The nation's exports exceeded imports in March for the first time in almost three years, providing support for an economy struggling with weak domestic spending.
The trade surplus was ¥229.3 billion, the Finance Ministry announced Wednesday, soaring above a median estimate of ¥44.6 billion in a survey of economists by Bloomberg.
Imports of fossil fuels jumped after the 2011 Fukushima meltdowns led to the closure of all the nation's nuclear power plants. Oil's more than 40 percent price drop in the past 12 months has cut that bill, while a weaker yen has boosted the value of exports.
"External demand will be a bright spot for Japan's economy this year, as domestic consumption and capital investment are expected to remain weak," said Toru Suehiro, an economist at Mizuho in Tokyo. "Exports are on a rising trend."

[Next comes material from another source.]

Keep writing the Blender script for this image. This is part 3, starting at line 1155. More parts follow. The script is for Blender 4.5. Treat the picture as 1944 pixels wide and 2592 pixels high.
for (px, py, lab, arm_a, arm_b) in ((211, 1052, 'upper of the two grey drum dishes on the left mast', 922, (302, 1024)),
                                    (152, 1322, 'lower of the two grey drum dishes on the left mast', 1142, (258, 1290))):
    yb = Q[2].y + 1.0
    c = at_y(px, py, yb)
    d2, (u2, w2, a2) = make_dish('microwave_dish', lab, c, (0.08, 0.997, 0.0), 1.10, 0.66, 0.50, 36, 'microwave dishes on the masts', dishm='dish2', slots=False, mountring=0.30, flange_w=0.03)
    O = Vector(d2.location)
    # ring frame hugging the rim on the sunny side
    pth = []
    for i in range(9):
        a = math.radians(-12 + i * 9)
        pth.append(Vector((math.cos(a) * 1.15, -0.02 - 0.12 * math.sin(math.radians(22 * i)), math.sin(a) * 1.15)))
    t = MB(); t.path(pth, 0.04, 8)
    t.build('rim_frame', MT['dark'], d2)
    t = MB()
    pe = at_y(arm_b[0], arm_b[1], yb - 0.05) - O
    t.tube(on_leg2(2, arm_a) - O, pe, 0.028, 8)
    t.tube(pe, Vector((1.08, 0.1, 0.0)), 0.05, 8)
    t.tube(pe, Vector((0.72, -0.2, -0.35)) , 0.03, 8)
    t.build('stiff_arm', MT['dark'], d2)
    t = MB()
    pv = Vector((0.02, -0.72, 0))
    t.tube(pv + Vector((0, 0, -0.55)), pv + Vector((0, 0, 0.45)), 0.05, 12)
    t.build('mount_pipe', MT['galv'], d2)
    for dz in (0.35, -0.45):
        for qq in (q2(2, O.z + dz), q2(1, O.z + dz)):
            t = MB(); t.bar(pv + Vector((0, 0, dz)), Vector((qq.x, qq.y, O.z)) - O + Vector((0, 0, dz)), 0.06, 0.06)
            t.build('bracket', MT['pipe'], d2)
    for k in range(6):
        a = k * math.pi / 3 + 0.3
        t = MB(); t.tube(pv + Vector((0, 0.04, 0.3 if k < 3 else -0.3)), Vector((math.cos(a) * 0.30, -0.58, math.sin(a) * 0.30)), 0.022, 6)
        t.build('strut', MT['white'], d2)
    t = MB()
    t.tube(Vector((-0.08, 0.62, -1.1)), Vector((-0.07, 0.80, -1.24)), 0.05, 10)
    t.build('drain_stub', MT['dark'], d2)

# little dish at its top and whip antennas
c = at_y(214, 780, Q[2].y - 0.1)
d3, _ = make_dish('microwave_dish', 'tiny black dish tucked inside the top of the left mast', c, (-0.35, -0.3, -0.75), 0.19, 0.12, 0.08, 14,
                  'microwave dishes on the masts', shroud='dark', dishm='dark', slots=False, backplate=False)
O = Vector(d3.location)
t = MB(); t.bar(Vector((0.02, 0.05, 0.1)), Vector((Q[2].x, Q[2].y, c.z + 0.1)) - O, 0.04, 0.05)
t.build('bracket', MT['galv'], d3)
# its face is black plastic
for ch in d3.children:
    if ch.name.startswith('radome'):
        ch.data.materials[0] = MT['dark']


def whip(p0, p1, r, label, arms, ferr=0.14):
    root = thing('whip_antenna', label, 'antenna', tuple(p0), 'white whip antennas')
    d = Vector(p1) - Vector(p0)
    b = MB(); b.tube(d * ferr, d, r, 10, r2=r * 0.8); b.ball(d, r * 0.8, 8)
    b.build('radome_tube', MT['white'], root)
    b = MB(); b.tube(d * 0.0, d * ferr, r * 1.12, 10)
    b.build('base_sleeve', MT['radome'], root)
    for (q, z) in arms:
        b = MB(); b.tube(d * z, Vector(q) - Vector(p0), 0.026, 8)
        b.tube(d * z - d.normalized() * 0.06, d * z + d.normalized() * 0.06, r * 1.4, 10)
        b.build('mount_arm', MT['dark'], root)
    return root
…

The trade balance will return to deficit in April and remain negative for 2015, according to Suehiro. He said the temporary upturn owed much to a reduction in activity in Asia in February due to Lunar New Year holidays and a rebound in March.
The value of overseas shipments rose 8.5 percent from a year earlier, while imports slid 14.5 percent. Export volumes were at the highest since March 2012, up 3.3 percent from a year earlier.
The ¥3.3 billion surplus on a seasonally adjusted basis was the first since February 2011, the month before the Great East Japan Earthquake.
Cars, electronic parts and metal-working machinery were the biggest contributors to the rise in shipments.